Contradictions of Social Investment Strategies for Disadvantaged Youth in Times of Crises

Thursday, 14 July 2016: 09:15
Location: Hörsaal 47 (Main Building)
Oral Presentation
Roland ATZMUELLER, Johannes Kepler University Linz, Department of theoretical sociology and social analysis/Institute of Sociology, Austria
Alban KNECHT, FH-Campus Wien, Austria, Johannes Kepler University Linz, Department of theoretical sociology/Institute of Sociology, Austria
The crisis tendencies since 2008 have put new pressures on the adaption of welfare systems. Debates are focusing on the necessity to replace activation (based on welfare cuts and pressurising the unemployed) through so-called social investment strategies, which aim at improving the quality of the workforce through an expansion of (certain) social policies (education, childcare etc). These debates have also come to influence the dynamics of social policies (education, labour market policies, VET) for young people in Austria, as these groups present a testbed for the reorientation of the welfare system. The situation of youth in Austria is increasingly described in educational and labour force categories as “early school leavers”, “low educated”, “difficult to place” or NEET.

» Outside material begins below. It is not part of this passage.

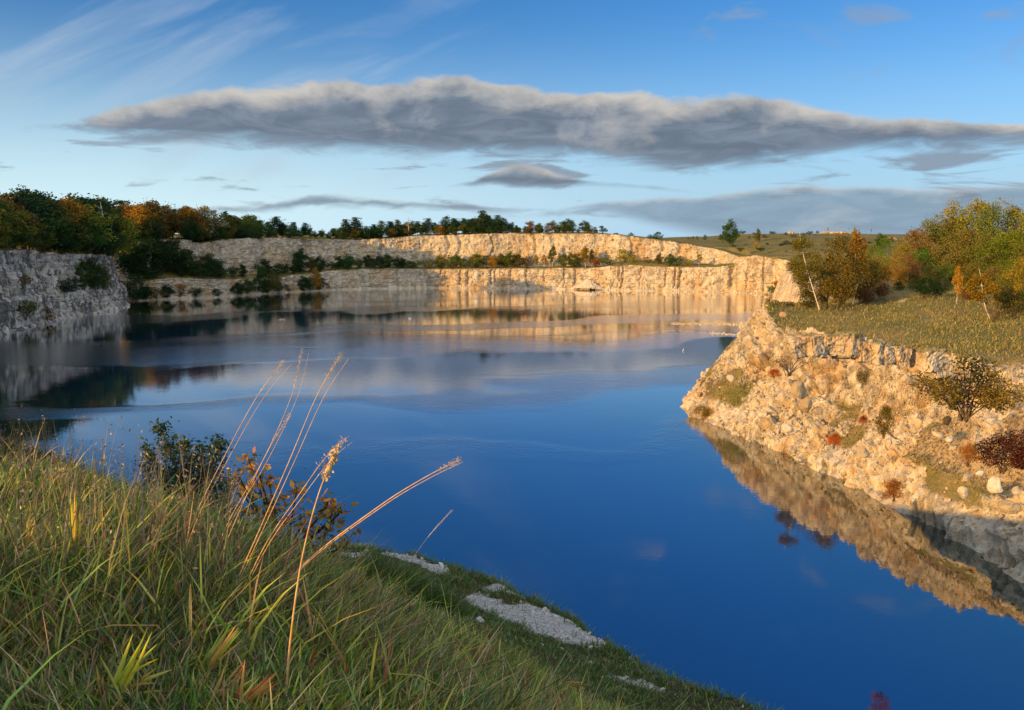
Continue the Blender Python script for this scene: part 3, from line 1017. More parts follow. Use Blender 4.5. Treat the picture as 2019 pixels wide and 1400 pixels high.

Based on data with gathered in the FP7-project SOCIETY (2013-2015) our findings show that social investment strategies legitimise a deepening of the scope of welfare activities and its grasp on young peoples subjectivities and their behaviours. Through a specific construction of the “deficits” of young people and their family background, social policies for young people are more and more reorganised to “optimise” the transition from school to work and to adapt the latter to the alleged requirements of the market. Social investment oriented strategies have not simply led to welfare retrenchments but to qualitative changes in social policy interventions (the so-called Austrian training guarantee – soon to become mandatory - is an example for this). The goal is to make young people to adapt their subjectivities to demands of a smooth transition to employment. Interviews with policy makers revealed that a pathologisation of family backgrounds as well as deviant behaviours allows these policies to re-legitimise themselves as rational forms of support. This raises the question whether social investment really offers an alternative to activation.